Thank you very much, good luck and hope to see you again at the Center. ·
[1] High Energy Neutrino-Nucleon Scattering, Current Algebra and Partons (D. Gross C. Llewellyn Smith), Nuclear Physics B14 337 (1969).
[2] Current Algebra Sum Rules Suggested by the Parton Model, Nuclear Physics B17 277 (1970). Inelastic Lepton Scattering in Gluon Models, Physical Review D4 2392 (1971).
[3] Anton Chekhov and the Lady with the Dog, Virginia Llewellyn Smith, Oxford University Press (1973).
[4] The Lenin State Library, now the Russian State Library. The Moscow subway station is still called the Library Named after Lenin, though – M.S.
[5] MGU – The Moscow State University.
[6] (Quoted by wikiquote.org/wiki/Anton_Chekhov)

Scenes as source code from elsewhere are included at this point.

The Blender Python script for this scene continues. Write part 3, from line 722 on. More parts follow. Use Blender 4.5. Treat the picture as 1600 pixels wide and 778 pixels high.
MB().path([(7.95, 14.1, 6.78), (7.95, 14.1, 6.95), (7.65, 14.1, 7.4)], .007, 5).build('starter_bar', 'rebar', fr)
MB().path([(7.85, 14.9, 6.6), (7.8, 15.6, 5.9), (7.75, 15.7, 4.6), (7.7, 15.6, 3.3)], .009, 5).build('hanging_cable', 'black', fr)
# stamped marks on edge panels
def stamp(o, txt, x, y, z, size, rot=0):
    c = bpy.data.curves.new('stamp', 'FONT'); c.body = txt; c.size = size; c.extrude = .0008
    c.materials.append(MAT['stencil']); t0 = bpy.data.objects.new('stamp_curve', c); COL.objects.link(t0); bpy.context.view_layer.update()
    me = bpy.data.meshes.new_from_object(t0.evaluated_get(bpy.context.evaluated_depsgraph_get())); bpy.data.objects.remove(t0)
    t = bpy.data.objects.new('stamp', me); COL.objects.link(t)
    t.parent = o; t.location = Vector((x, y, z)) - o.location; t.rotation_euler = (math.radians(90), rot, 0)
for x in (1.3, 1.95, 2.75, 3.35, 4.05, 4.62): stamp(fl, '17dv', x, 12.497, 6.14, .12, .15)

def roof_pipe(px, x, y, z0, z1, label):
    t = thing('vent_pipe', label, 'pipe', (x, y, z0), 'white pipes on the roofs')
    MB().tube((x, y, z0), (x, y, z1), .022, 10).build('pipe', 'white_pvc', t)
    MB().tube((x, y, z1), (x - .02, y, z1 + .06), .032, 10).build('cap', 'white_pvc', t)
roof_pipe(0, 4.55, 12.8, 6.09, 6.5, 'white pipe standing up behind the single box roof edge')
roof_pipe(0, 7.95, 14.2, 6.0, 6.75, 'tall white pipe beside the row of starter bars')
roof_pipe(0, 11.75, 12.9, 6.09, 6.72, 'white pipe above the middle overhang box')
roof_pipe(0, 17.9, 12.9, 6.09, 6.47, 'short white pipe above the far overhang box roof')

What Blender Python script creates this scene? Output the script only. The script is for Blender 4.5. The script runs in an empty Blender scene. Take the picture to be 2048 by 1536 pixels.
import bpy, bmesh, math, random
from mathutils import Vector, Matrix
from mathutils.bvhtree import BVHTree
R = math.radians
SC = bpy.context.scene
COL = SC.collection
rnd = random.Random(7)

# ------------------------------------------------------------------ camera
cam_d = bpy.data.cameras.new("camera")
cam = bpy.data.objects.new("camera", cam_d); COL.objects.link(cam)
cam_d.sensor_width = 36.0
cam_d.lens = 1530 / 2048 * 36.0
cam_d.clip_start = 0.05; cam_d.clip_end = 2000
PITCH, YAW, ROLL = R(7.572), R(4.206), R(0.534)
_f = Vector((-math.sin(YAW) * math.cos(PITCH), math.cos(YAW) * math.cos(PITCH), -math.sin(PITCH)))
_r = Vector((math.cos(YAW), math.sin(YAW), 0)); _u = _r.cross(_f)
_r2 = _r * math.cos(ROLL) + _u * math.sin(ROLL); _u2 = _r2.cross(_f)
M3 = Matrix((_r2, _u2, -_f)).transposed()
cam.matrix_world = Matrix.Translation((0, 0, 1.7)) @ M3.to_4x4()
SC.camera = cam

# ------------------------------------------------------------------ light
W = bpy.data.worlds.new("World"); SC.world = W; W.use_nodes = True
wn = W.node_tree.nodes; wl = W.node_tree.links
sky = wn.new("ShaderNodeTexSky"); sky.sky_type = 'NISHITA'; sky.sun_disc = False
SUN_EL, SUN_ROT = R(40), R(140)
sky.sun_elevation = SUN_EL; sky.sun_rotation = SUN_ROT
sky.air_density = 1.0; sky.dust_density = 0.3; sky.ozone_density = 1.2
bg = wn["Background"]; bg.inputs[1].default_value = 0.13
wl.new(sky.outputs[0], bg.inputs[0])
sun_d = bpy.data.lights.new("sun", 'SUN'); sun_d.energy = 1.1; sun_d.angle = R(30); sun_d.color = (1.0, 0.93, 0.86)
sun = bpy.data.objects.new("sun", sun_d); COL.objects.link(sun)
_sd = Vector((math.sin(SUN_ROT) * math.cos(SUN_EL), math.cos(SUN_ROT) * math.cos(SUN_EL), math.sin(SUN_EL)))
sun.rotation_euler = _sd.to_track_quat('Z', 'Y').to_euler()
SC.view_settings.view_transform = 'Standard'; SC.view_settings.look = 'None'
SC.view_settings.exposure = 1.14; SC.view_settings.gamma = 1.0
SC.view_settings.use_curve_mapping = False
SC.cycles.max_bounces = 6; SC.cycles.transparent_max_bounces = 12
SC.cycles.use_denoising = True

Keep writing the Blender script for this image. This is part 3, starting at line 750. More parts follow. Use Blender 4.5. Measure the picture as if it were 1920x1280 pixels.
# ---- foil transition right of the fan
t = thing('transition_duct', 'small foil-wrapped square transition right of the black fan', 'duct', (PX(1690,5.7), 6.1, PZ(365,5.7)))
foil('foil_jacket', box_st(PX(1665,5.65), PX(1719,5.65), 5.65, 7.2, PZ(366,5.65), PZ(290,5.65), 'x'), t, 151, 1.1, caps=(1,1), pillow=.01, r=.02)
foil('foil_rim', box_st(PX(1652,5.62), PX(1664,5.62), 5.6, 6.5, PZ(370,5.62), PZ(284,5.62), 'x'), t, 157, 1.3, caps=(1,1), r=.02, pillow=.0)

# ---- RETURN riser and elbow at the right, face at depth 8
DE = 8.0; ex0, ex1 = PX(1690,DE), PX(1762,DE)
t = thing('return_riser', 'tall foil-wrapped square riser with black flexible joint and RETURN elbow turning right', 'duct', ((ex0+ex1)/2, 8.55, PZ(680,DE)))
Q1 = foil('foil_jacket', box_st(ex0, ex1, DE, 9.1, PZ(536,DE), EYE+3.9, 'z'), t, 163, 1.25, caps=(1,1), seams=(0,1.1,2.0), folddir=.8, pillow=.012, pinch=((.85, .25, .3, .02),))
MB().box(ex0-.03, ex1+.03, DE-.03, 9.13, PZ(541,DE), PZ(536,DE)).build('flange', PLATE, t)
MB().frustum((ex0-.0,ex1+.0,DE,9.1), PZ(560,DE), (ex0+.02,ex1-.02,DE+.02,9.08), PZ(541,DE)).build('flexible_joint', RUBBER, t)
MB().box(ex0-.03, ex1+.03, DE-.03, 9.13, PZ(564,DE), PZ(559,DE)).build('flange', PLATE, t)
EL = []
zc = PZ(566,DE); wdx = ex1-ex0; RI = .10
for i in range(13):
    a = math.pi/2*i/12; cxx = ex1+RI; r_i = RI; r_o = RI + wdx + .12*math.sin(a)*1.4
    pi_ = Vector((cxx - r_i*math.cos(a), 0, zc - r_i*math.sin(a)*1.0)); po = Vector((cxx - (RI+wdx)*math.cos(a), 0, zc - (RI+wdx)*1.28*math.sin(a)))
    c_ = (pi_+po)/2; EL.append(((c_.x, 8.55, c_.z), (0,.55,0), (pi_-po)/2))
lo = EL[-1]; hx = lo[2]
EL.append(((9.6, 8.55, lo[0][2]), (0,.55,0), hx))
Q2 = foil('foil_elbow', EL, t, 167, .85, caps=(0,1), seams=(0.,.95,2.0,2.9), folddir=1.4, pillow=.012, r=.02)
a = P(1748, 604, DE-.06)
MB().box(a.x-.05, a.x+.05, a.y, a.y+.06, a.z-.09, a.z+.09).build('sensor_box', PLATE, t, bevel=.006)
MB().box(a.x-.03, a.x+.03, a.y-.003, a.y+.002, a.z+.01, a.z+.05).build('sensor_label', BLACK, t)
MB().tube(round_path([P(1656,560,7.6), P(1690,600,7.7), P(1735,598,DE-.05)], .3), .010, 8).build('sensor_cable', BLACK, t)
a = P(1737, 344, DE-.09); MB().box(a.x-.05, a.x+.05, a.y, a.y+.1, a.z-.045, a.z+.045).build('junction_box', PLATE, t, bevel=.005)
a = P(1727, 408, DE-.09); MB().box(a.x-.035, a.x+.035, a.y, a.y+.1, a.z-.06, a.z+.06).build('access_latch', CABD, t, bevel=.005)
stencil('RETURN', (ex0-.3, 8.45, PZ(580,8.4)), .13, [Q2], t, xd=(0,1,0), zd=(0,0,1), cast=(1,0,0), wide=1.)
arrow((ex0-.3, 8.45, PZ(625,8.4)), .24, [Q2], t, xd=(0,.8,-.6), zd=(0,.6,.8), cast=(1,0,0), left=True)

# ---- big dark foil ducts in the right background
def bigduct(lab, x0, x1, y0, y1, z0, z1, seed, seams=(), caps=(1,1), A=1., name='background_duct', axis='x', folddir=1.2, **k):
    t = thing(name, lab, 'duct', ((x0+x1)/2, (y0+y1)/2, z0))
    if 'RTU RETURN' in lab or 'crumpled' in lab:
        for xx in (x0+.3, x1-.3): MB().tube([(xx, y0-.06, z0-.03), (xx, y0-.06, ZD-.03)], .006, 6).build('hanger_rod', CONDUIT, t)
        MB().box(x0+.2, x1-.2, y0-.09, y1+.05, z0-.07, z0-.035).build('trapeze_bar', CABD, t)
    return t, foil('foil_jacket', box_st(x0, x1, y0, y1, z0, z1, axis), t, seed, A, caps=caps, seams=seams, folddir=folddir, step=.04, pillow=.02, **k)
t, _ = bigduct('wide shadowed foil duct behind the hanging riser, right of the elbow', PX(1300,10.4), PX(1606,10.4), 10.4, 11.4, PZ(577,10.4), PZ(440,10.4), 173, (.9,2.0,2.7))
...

[7] On 16 March Trump said he was ordering the EPA to reopen a mid-term review of Corporate Average Fuel Economy Standards that currently require the industry to deliver a fleet average of at least 54.5 mpg by 2025. The President’s goal is to make Detroit “the car capital of the world again” and save automotive jobs, which would be lost if (as claimed by some in the industry) meeting the standard were to increase vehicle prices and hence depress sales.
[8] http://www.newyorker.com/news/daily-comment/au-revoir-trump-exits-the-paris-climate-accord
[9] SESAME Official opening under the patronage of His Majesty King Abdullah II, 16 May 2017, pg.13.